I have problems in understanding few concepts of elementary set theory. I've choosen a couple of problems (from my problems set) which would help me understand this concepts. To be clear: it's not a homework, I'm just trying to understand elementary set's theory concepts by reading solutions.
Problem 1
(I don't understand this; I mean - not at all)

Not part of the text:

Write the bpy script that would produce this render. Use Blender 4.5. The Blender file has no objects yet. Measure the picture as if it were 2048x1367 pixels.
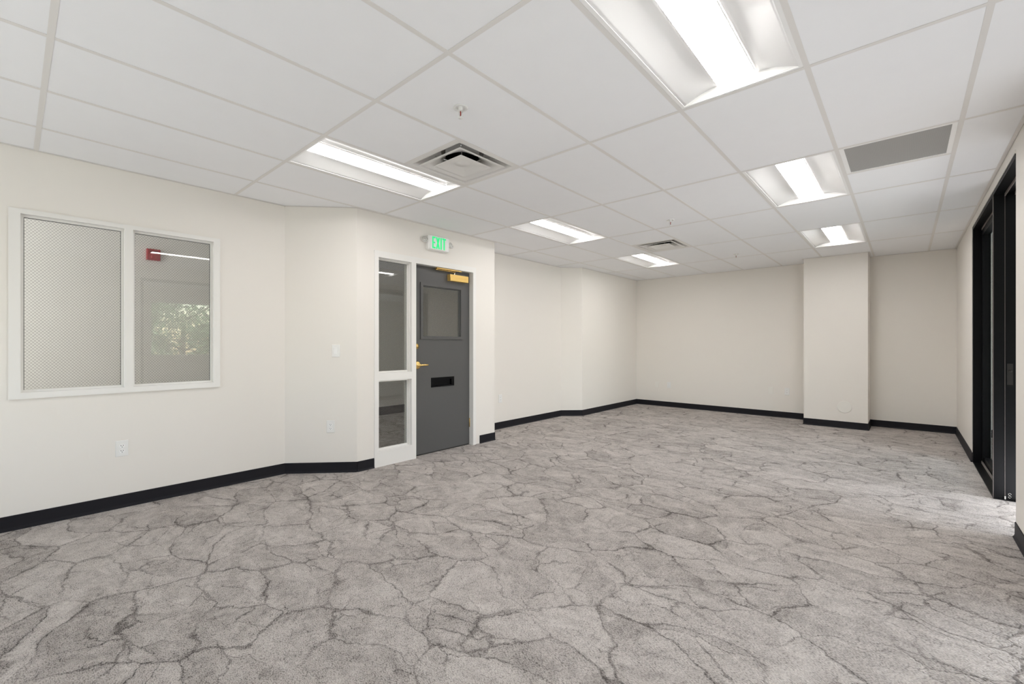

Let $f: A \to B$, where $A,B$ are non-empty sets, and let $R$ be an equivalence relation in set $B$. We define equivalence relation $S$ in $A$ set by condition:
$aSb \Leftrightarrow f(a)R f(b)$ Determine, which inclusion is always true:
(a) $f([a]_S) \subseteq [f(a)]_R$
(b) $[f(a)]_R \subseteq f([a]_S)$
Notes:
$[a]_S$ is an equivalence class
Problem 2
(I suppose, that (a) is true & (b) is false)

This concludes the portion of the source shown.